→ TASK DIRECTIONS
For the material that follows, list every line containing the word "scene".

= = = =

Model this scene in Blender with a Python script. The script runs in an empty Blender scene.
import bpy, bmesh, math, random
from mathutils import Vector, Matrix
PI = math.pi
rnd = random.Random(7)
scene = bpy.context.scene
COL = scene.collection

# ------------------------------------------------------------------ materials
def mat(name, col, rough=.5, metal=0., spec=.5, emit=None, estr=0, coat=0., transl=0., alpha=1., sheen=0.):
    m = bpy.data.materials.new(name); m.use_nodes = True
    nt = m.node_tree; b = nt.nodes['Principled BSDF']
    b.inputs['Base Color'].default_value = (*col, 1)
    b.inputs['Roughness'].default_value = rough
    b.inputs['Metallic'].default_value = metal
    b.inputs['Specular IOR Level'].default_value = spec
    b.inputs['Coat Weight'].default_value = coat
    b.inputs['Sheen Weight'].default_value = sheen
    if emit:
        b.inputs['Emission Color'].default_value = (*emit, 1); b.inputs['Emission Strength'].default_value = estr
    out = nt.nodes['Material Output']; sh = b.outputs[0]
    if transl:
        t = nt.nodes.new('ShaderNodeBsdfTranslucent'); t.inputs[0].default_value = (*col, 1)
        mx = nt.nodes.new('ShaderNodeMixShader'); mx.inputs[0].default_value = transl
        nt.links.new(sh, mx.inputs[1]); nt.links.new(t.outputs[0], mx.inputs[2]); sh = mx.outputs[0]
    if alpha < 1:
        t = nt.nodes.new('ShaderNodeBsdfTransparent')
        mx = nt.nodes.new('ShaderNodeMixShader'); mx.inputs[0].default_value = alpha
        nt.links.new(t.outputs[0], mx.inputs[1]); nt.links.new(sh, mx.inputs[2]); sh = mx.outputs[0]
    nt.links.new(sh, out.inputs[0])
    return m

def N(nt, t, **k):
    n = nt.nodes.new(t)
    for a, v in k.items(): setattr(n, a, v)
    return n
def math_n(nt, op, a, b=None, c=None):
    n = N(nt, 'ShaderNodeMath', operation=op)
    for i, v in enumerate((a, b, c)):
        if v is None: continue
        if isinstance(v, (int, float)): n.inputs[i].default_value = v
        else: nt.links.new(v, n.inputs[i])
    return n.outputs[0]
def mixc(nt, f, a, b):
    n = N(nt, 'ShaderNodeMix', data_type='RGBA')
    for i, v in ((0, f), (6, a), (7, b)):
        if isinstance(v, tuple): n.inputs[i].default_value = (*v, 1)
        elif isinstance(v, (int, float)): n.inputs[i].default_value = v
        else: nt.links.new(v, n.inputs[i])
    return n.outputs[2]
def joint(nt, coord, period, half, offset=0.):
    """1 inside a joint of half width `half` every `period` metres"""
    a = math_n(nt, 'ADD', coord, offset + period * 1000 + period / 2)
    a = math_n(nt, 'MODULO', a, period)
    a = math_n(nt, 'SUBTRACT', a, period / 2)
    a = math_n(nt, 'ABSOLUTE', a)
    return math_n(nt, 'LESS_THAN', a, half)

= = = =

→ EXERCISE ANSWER
Model this scene in Blender with a Python script. The script runs in an empty Blender scene.
scene = bpy.context.scene
COL = scene.collection